By
Jennifer Dobner
On an average weekday, Macrae Peeples is working even before she’s out of her pajamas.
There are lunches to make. Homework to check. Permission slips to sign and a daily to-do list to check — and re-check — so that no dentist or doctors’ appointment is missed, after-school car pool is organized and everyone gets to soccer practice on time. In between she gets herself ready for her 15-hour a week part-time job, starts to think about what to make for dinner and makes a mental note of what household chores need attention.
“I’m always working,” the 43-year-old mother of three from Missoula, Montana, said. “Actually, that’s not true. Last night, I watched a documentary … but, oh, I was folding laundry. I felt guilty sitting there because I knew there were a million things I could be doing.”
The job, she said, is made more complicated by the simple fact of having three kids. Each of Peeples’ boys — ages 14, 10 and nine — comes with his own set of needs, schedules and challenges that their mother has to juggle all at once.
“You do it for reasons that are not about money but when you start to think about it in terms of money it really would add up,” Peeples said. “It would be like a hundred million dollars a year.”
It would be nice, she adds, to be recognized often for what she does, not just when Mother’s Day rolls around each May.
The story is the same everywhere for working mothers, who historically have carried the lion’s share of household chores and childcare in addition to providing educational and emotional support and other services to family members, including elder care.
In fact, a 2018 United Nations report estimates that globally women do 2.6 times the amount of unpaid care and domestic work that men do. In the United States, that works out to roughly 243 minutes per day, or 28.4 hours per week, of unpaid work, a report by the Organization for Economic Co-Operations and Development found.
In comparison U.S. men spend just 17.5 hours each week doing unpaid labor, the report shows.
And in most cases, it’s work that’s not recognized when national economies calculate their gross domestic product (GDP), UN researcher Shahra Razavi, said in an interview on the report with CNN Money.
“That’s because society sees women’s work as less valuable” said Razavi, chief of research and data for UN Women.
“If women stopped doing a lot of the work they do unpaid, then the whole economy would collapse,” Razavi said.
As calculated by the U.S. Bureau of Labor Statistics, if women were paid the median hourly wage of $26.82 an hour, they would earn an extra $761.69 per week, or about $40,000 per year.
“Even in couples with mothers and fathers, mothers are more likely to spend less time in paid work and more time in housework and child rearing,” Claudia Geist, an associate professor of gender studies at the University of Utah said. “That is also tied to the fact that women typically make less than men and so it is like a self-fulfilling prophecy in that sense.
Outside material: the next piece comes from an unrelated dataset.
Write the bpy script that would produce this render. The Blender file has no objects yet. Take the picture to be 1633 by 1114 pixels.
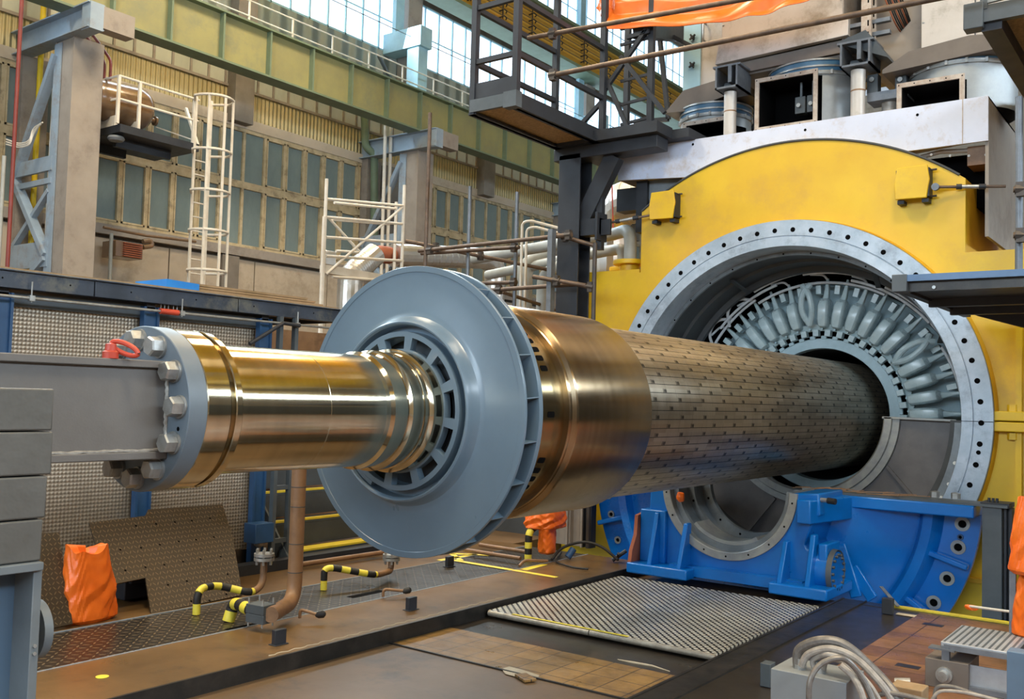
import bpy, bmesh, math, random
from mathutils import Vector, Matrix
PI = math.pi
random.seed(7)
scene = bpy.context.scene
# ---------------------------------------------------------------- camera
FPX = 1537.233
CR, CU, CW = (0.803489, 0.594659, 0.02803), (0.007013, -0.056534, 0.998376), (-0.595278, 0.801988, 0.049595)
CAMP = Vector((0.0, 0.0, 1.6))
cam_data = bpy.data.cameras.new('camera')
cam = bpy.data.objects.new('camera', cam_data)
scene.collection.objects.link(cam)
cam_data.sensor_width = 36.0
cam_data.sensor_fit = 'HORIZONTAL'
cam_data.lens = FPX / 1633.0 * 36.0
cam_data.clip_end = 300
_m = Matrix((CR, CU, tuple(-v for v in CW))).transposed().to_4x4()
_m.translation = CAMP
cam.matrix_world = _m
scene.camera = cam
scene.view_settings.view_transform = 'Standard'
scene.view_settings.look = 'None'
scene.view_settings.gamma = 1.0
scene.view_settings.exposure = 0.2
# ---------------------------------------------------------------- world
world = bpy.data.worlds.new('world')
scene.world = world
world.use_nodes = True
_bg = world.node_tree.nodes['Background']
_bg.inputs[0].default_value = (0.72, 0.86, 1.0, 1)
_bg.inputs[1].default_value = 0.55


def area(name, loc, rot, sx, sy, power, col):
    l = bpy.data.lights.new(name, 'AREA')
    l.shape = 'RECTANGLE'
    l.size, l.size_y, l.energy, l.color = sx, sy, power, col
    o = bpy.data.objects.new(name, l)
    scene.collection.objects.link(o)
    o.location, o.rotation_euler = loc, rot
    return o


# high-bay lamps of the hall (warm) and the daylight of the clerestory windows (cool)
for _x, _y in ((-10, 3), (-10, 13), (1, 1), (2, 10)):
    area('hall_lamp', (_x, _y, 14.5), (0, 0, 0), 3.0, 3.0, 1300, (1.0, .84, .60))
area('window_daylight', (-17.0, 14, 11.6), (0, math.radians(-75), 0), 2.0, 30, 2600, (.70, .87, 1.0))
area('window_daylight', (11.7, 8, 8.6), (0, math.radians(76), 0), 1.8, 26, 2200, (.74, .88, 1.0))
area('window_daylight', (-1, -13.5, 7.2), (math.radians(80), 0, 0), 16, 4.0, 1500, (.70, .86, 1.0))  # unseen back windows, added as cool fill from the camera side

# ---------------------------------------------------------------- helpers
def _ray(x, y):
    a, b = (x - 816.5) / FPX, -(y - 557.0) / FPX
    return Vector([a * CR[i] + b * CU[i] + CW[i] for i in range(3)])


def PY(x, y, Y):
    d = _ray(x, y)
    return CAMP + d * (Y / d[1])


def PX(x, y, X):
    d = _ray(x, y)
    return CAMP + d * (X / d[0])


def PZ(x, y, Z=0.0):
    d = _ray(x, y)
    return CAMP + d * ((Z - 1.6) / d[2])


def lin(h):
    h = h.lstrip('#')
    o = []
    for i in (0, 2, 4):
        c = int(h[i:i + 2], 16) / 255
        o.append(c / 12.92 if c <= .04045 else ((c + .055) / 1.055) ** 2.4)
    return o


class N:
    """tiny node-graph builder"""
    def __init__(s, name):
        s.m = bpy.data.materials.new(name)
        s.m.use_nodes = True
        s.t = s.m.node_tree
        s.b = s.t.nodes['Principled BSDF']
        s.co = None

    def new(s, ty, **k):
        n = s.t.nodes.new(ty)
        for a, v in k.items():
            setattr(n, a, v)
        return n

    def link(s, a, b):
        s.t.links.new(a, b)

    def coord(s):
        if not s.co:
            s.co = s.new('ShaderNodeTexCoord').outputs['Object']
        return s.co

    def math(s, op, a, b=None, c=None):
        n = s.new('ShaderNodeMath', operation=op)
        for i, v in enumerate((a, b, c)):
            if v is None:
                continue
            if isinstance(v, (int, float)):
                n.inputs[i].default_value = v
            else:
                s.link(v, n.inputs[i])
        return n.outputs[0]

    def noise(s, scale=5, detail=4, rough=.6, stretch=None, vec=None):
        v = vec or s.coord()
        if stretch:
            mp = s.new('ShaderNodeMapping')
            mp.inputs['Scale'].default_value = stretch
            s.link(v, mp.inputs[0])
            v = mp.outputs[0]
        n = s.new('ShaderNodeTexNoise')
        n.inputs['Scale'].default_value = scale
        n.inputs['Detail'].default_value = detail
        n.inputs['Roughness'].default_value = rough
        s.link(v, n.inputs['Vector'])
        return n.outputs['Fac']

    def ramp(s, fac, stops):
        n = s.new('ShaderNodeValToRGB')
        el = n.color_ramp.elements
        while len(el) < len(stops):
            el.new(.5)
        for e, (p, c) in zip(el, stops):
            e.position = p
            e.color = (*c, 1) if len(c) == 3 else c
        s.link(fac, n.inputs[0])
        return n.outputs[0]

    def mix(s, fac, a, b, blend='MIX'):
        n = s.new('ShaderNodeMix', data_type='RGBA', blend_type=blend)
        for idx, v in ((0, fac), (6, a), (7, b)):
            if isinstance(v, (int, float)):
                n.inputs[idx].default_value = v
            elif isinstance(v, (tuple, list)):
                n.inputs[idx].default_value = (*v[:3], 1)
            else:
                s.link(v, n.inputs[idx])
        return n.outputs[2]

    def bump(s, h, strength=.3, dist=.01):
        n = s.new('ShaderNodeBump')
        n.inputs['Strength'].default_value = strength
        n.inputs['Distance'].default_value = dist
        s.link(h, n.inputs['Height'])
        s.link(n.outputs[0], s.b.inputs['Normal'])

    def set(s, key, v):
        if isinstance(v, (int, float)):
            s.b.inputs[key].default_value = v
        elif isinstance(v, (tuple, list)):
            s.b.inputs[key].default_value = (*v[:3], 1)
        else:
            s.link(v, s.b.inputs[key])


def paint(name, c, c2=None, rough=.45, metal=0.0, scale=3, amt=(.4, .65), bump=0.0, bscale=60, stretch=None, coat=0, dirt=None, dscale=1.5, spec=.5):
    """painted or bare surface: two mottled tones, optional dirt patches and fine bump"""
    g = N(name)
    a = lin(c)
    b = lin(c2) if c2 else [v * .8 for v in a]
    col = g.ramp(g.noise(scale, 5, .65, stretch), [(amt[0], a), (amt[1], b)])
    if dirt:
        dm = g.ramp(g.noise(dscale, 8, .75), [(.52, (0, 0, 0)), (.68, (1, 1, 1))])
        col = g.mix(dm, col, tuple(lin(dirt)))
    g.set('Base Color', col)
    rr = g.new('ShaderNodeMapRange')
    g.link(g.noise(scale * 2.3, 3), rr.inputs[0])
    rr.inputs[3].default_value = max(.03, rough - .08)
    rr.inputs[4].default_value = min(1, rough + .1)
    g.set('Roughness', rr.outputs[0])
    g.set('Metallic', metal)
    g.set('Specular IOR Level', spec)
    if coat:
        g.set('Coat Weight', coat)
        g.set('Coat Roughness', .15)
    if bump:
        g.bump(g.noise(bscale, 3), bump, .005)
    return g.m


def grid_mask(g, a, b, pa, pb, wa, wb):
    """1 on the lines of a grid over scalar coordinates a, b"""
    la = g.math('LESS_THAN', g.math('PINGPONG', g.math('ADD', a, 50 * pa), pa / 2), wa / 2)
    lb = g.math('LESS_THAN', g.math('PINGPONG', g.math('ADD', b, 50 * pb), pb / 2), wb / 2)
    return g.math('MAXIMUM', la, lb)


class MB:
    """collects faces; build() links them as ONE mesh object"""
    def __init__(s):
        s.v, s.f, s.m, s.mi = [], [], [], 0

    def add(s, vs, fs):
        o = len(s.v)
        s.v += [Vector(p) for p in vs]
        s.f += [[i + o for i in q] for q in fs]
        s.m += [s.mi] * len(fs)
        return s

    def box(s, a, b):
        x0, x1 = sorted((a[0], b[0])); y0, y1 = sorted((a[1], b[1])); z0, z1 = sorted((a[2], b[2]))
        vs = [(x, y, z) for z in (z0, z1) for y in (y0, y1) for x in (x0, x1)]
        return s.add(vs, [(0, 2, 3, 1), (4, 5, 7, 6), (0, 1, 5, 4), (2, 6, 7, 3), (0, 4, 6, 2), (1, 3, 7, 5)])

    def bar(s, p, q, w, h=None, up=(0, 0, 1), roll=0):
        """rectangular bar from p to q, w across, h along 'up'"""
        p, q = Vector(p), Vector(q)
        h = h or w
        d = (q - p).normalized()
        u = Vector(up)
        if abs(d.dot(u)) > .98:
            u = Vector((1, 0, 0))
        r = d.cross(u).normalized(); u = r.cross(d).normalized()
        if roll:
            r, u = r * math.cos(roll) + u * math.sin(roll), u * math.cos(roll) - r * math.sin(roll)
        vs = []
        for e in (p, q):
            for a, b in ((-1, -1), (1, -1), (1, 1), (-1, 1)):
                vs.append(e + r * (a * w / 2) + u * (b * h / 2))
        return s.add(vs, [(0, 1, 2, 3)[::-1], (4, 5, 6, 7), (0, 1, 5, 4), (1, 2, 6, 5), (2, 3, 7, 6), (3, 0, 4, 7)])

    def ibeam(s, p, q, w, h, up=(0, 0, 1), t=.02):
        p, q = Vector(p), Vector(q); d = (q - p).normalized(); u = Vector(up)
        r = d.cross(u).normalized(); u = r.cross(d).normalized()
        s.bar(p + u * (h / 2 - t / 2), q + u * (h / 2 - t / 2), w, t, up)
        s.bar(p - u * (h / 2 - t / 2), q - u * (h / 2 - t / 2), w, t, up)
        return s.bar(p, q, t, h - 2 * t, up)

    def tube(s, pts, r, n=12, caps=True):
        pts = [Vector(p) for p in pts]
        rs = r if isinstance(r, (list, tuple)) else [r] * len(pts)
        d0 = (pts[1] - pts[0]).normalized()
        u = Vector((0, 0, 1)) if abs(d0.z) < .9 else Vector((1, 0, 0))
        rings = []
        for i, p in enumerate(pts):
            a = pts[max(i - 1, 0)]; b = pts[min(i + 1, len(pts) - 1)]
            d = (b - a).normalized()
            u = (u - d * u.dot(d)).normalized()
            w = d.cross(u)
            rings.append([p + (u * math.cos(t) + w * math.sin(t)) * rs[i] for t in [2 * PI * k / n for k in range(n)]])
        vs = [q for rg in rings for q in rg]
        fs = []
        for i in range(len(pts) - 1):
            for k in range(n):
                fs.append((i * n + k, i * n + (k + 1) % n, (i + 1) * n + (k + 1) % n, (i + 1) * n + k))
        if caps:
            fs.append(tuple(range(n))[::-1]); fs.append(tuple(range((len(pts) - 1) * n, len(pts) * n)))
        return s.add(vs, fs)

    def lathe(s, prof, c, axis='y', n=96, a0=0, a1=2 * PI, close=False):
        """prof = [(h, r)]; h absolute along the axis, c = the two other coordinates"""
        full = abs(a1 - a0 - 2 * PI) < 1e-6
        k = n if full else n + 1
        vs = []
        for h, r in prof:
            for i in range(k):
                t = a0 + (a1 - a0) * i / n
                x, z = r * math.cos(t), r * math.sin(t)
                if axis == 'y': vs.append((c[0] + x, h, c[1] + z))
                elif axis == 'z': vs.append((c[0] + x, c[1] + z, h))
                else: vs.append((h, c[0] + x, c[1] + z))
        fs = []
        m = len(prof)
        for j in range(m if close else m - 1):
            j2 = (j + 1) % m
            for i in range(n):
                i2 = (i + 1) % k
                fs.append((j * k + i, j * k + i2, j2 * k + i2, j2 * k + i))
        if close and not full:
            fs.append([j * k for j in range(m)]); fs.append([j * k + n for j in range(m)][::-1])
        return s.add(vs, fs)

    def disc(s, h, r, c, axis='y', n=48):
        return s.lathe([(h, r), (h, 0.0005)], c, axis, n)

    def prism(s, poly, a, b, plane='xz', tri=True):
        """poly in the plane, extruded from a to b along the third axis"""
        def P(p, h):
            if plane == 'xz': return (p[0], h, p[1])
            if plane == 'yz': return (h, p[0], p[1])
            return (p[0], p[1], h)
        n = len(poly)
        vs = [P(p, a) for p in poly] + [P(p, b) for p in poly]
        return s.add(vs, [tuple(range(n)), tuple(range(n, 2 * n))[::-1]] + [(i, n + i, n + (i + 1) % n, (i + 1) % n) for i in range(n)])

    def plate_hole(s, poly, c, rin, y0, y1, n=96):
        """plate in xz with a round hole (outline star-shaped about c), thickness y0..y1"""
        angs = [2 * PI * i / n for i in range(n)] + [math.atan2(p[1] - c[1], p[0] - c[0]) % (2 * PI) for p in poly]
        angs = sorted(set(round(a, 6) for a in angs))
        out = []
        for a in angs:
            d = (math.cos(a), math.sin(a)); best = None
            for i in range(len(poly)):
                p, q = poly[i], poly[(i + 1) % len(poly)]
                ex, ez = q[0] - p[0], q[1] - p[1]
                den = d[0] * ez - d[1] * ex
                if abs(den) < 1e-12: continue
                t = ((p[0] - c[0]) * ez - (p[1] - c[1]) * ex) / den
                u = ((p[0] - c[0]) * d[1] - (p[1] - c[1]) * d[0]) / den
                if t > 0 and -1e-5 <= u <= 1 + 1e-5 and (best is None or t < best): best = t
            out.append(best or rin)
        k = len(angs); vs = []
        for y in (y0, y1):
            for a, r in zip(angs, out): vs.append((c[0] + rin * math.cos(a), y, c[1] + rin * math.sin(a)))
            for a, r in zip(angs, out): vs.append((c[0] + r * math.cos(a), y, c[1] + r * math.sin(a)))
        fs = []
        for i in range(k):
            j = (i + 1) % k
            fs += [(i, j, k + j, k + i), (2 * k + i, 3 * k + i, 3 * k + j, 2 * k + j), (i, 2 * k + i, 2 * k + j, j), (k + i, k + j, 3 * k + j, 3 * k + i)]
        return s.add(vs, fs)

    def xf(s, M, start=0):
        for i in range(start, len(s.v)): s.v[i] = M @ s.v[i]
        return s

    def build(s, name, mats, parent=None, bevel=0, sharp=35, flat=False):
        me = bpy.data.meshes.new(name)
        L = parent.matrix_basis.translation if parent is not None else Vector((0, 0, 0))
        if parent is not None and parent.parent is not None: L = L + parent.parent.matrix_basis.translation
        off = L
        me.from_pydata([tuple(p - off) for p in s.v], [], s.f)
        mats = mats if isinstance(mats, (list, tuple)) else [mats]
        for m in mats: me.materials.append(m)
        if len(mats) > 1: me.polygons.foreach_set('material_index', s.m)
        bm = bmesh.new(); bm.from_mesh(me)
        bmesh.ops.recalc_face_normals(bm, faces=bm.faces)
        bm.to_mesh(me); bm.free()
        if not flat:
            me.polygons.foreach_set('use_smooth', [True] * len(me.polygons))
            me.set_sharp_from_angle(angle=math.radians(sharp))
        o = bpy.data.objects.new(name, me)
        scene.collection.objects.link(o)
        if parent is not None: o.parent = parent
        if bevel:
            md = o.modifiers.new('bevel', 'BEVEL'); md.width = bevel; md.segments = 2; md.limit_method = 'ANGLE'; md.angle_limit = math.radians(40)
            md.harden_normals = False
        return o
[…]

The lower-earning partner would be more likely to stay home.”
Childcare in particular, Geist notes, is also the sort of job that can only be partially outsourced and typically falls to women. In addition, she said, some research shows that women are more likely to be the family planners.
“So, even if they are not doing (the work), they still organize what’s going to happen at in family life when they are not there,” Geist said.
“The challenges are even greater for women in lower income brackets who are less able to afford to pay for additional help. Having to choose between earning money or potentially compromising the quality of care your children might get is a difficult choice”, Geist said.
“Here in the U.S., the actual costs associated with unpaid work at home in terms of income loss is not critically seen,” she added. “There’s some discussion that women are to blame because they don’t get their partners to do more, but that’s a Catch-22 because we socialize women and girls into being responsible for it.”
Peeples said her husband Matt, who she calls “a great partner,” often tells her to slow down and do less so the she won’t burn out or get frustrated with the family. But he also relies on her to make family plans and take care of the details, like making sure the goodies for Easter baskets are purchased and ready to go.
“I don’t know how you don’t do too much,” she said. “Because there’s too much to do.
As her kids get older, they have started to more to help, Peeples said, and they will thank her for dinner or for other things she does on her behalf. But she admits to sometimes losing her cool.
“I love my kids, but sometimes I just have to verbalize: I just did XYX for you guys, I work my butt off all day and this is what I get?” she said. “Then they all feel bad and I feel bad that they feel bad.”
Changing such deeply ingrained family patterns and the narrative around unpaid work is possible, Geist said, but only if women begin to speak up.
“My call is always to not just to ask for help sometimes, but to ask their male partners to share the load,” she said. “And I mean, not just accept a little bit of help, but to really ask for equality and be clear about what you need.”